ROME — The head of the Ukrainian Catholic Church said Russia’s reasons for attacking Ukraine are nothing more than an excuse to justify its ultimate goal of wiping out the country and its people.

Archbishop Sviatoslav Shevchuk of Kyiv-Halych said that although Russian President Vladimir Putin has said “demilitarization and denazification” are the primary reasons for invading Ukraine, Russian military tactics are following “a genocide manual” in which “the entire people must be eliminated.”

Shevchuk made his remarks in a video call to the plenary meeting of the Pontifical Council for Promoting Christian Unity, of which he is a member, and he spoke about the war’s impact on ecumenical dialogue, according to a statement released May 6 by his office.

Russia’s invasion and ongoing war on Ukraine, now entering its 70th day, has caused a “humanitarian catastrophe” with millions forced to flee the country or be displaced internally, he said.

Furthermore, mass graves discovered in cities liberated from Russian occupation have now become “places of prayer for everyone: Orthodox, Catholics, Protestants, Jews and Muslims.”

Shevchuk said Russian troops are also responsible for “raping men, women and children” and have destroyed “nearly 100 churches, monasteries and religious buildings.”

Nevertheless, amid the tragedy of war, religious groups in Ukraine are “united like never before,” he said.

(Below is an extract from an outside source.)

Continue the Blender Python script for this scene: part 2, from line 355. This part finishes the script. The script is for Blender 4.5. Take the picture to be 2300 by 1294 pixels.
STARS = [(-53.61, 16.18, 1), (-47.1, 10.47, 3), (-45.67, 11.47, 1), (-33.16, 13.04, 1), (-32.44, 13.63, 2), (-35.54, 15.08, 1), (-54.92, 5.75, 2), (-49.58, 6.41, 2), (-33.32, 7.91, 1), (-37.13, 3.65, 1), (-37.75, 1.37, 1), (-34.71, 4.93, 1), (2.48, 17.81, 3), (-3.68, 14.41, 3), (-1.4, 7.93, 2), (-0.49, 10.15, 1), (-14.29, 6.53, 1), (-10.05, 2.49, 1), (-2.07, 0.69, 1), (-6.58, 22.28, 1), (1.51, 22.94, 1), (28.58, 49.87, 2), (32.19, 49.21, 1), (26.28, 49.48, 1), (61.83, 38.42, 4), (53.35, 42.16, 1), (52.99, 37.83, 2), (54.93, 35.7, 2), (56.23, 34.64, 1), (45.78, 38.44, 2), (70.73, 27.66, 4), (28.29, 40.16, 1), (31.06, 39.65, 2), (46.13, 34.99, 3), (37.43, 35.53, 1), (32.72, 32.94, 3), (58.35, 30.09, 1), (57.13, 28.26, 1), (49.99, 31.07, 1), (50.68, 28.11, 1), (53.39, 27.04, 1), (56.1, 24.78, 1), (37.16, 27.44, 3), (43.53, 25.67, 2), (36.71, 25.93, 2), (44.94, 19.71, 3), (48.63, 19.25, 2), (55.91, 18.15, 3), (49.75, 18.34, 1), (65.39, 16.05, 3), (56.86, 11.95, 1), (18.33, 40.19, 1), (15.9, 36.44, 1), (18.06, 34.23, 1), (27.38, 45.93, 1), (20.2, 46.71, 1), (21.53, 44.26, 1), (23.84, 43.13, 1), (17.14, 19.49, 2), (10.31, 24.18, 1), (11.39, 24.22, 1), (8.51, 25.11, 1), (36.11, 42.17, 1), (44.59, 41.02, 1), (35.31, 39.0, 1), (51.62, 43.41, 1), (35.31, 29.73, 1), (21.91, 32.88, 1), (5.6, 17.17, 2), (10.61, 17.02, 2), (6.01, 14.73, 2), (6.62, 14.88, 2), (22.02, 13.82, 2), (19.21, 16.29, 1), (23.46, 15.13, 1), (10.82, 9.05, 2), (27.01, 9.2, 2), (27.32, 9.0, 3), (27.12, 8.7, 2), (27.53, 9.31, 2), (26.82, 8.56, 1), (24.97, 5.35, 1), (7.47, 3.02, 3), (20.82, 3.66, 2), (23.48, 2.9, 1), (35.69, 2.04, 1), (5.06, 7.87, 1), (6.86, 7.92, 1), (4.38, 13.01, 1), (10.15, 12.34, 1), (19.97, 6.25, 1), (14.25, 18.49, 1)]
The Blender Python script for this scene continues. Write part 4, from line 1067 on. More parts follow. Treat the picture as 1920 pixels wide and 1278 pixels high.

“Just on the eve of the Russian attack, when we had already received news and foreign ambassadors were leaving the city of Kyiv, in a night session, the council (of churches and religions) made an appeal to the Russian president to stop,” he recalled. “We proposed ourselves as the mediators; if the diplomats, the politicians were not able to avoid the armed conflict, we wanted to be the mediators of peace, men and women of the church.”

The Ukrainian archbishop also denounced the stance taken by Russian Orthodox Patriarch Kirill of Moscow, whose justifications of the war pose “a great danger not only for the Russian Orthodox Church, but for Christianity in the modern world.”

Communities of the Moscow Patriarchate in Ukraine, he added, feel “neglected and forgotten,” considering that “most of the churches destroyed are their own.”

He also compared the Russian patriarch’s stance on Ukraine to that of the Islamic State regarding Iraq and Syria.

“Unfortunately, the Russian Orthodox Church has been trapped in Putin’s doctrine of the state, which already had an explicit broad condemnation from Orthodox theologians a month ago,” Shevchuk said.

The head of the Ukrainian Catholic Church said the war in Ukraine raises two important issues that the Catholic Church must reflect on: the church’s social teaching on war and peace and its explanation of the relationship between church and state.

“There is an obvious need to work out the correct language to describe the new challenges in these areas but also to have the courage at the ecumenical level to find the right answers to these dangers,” he said.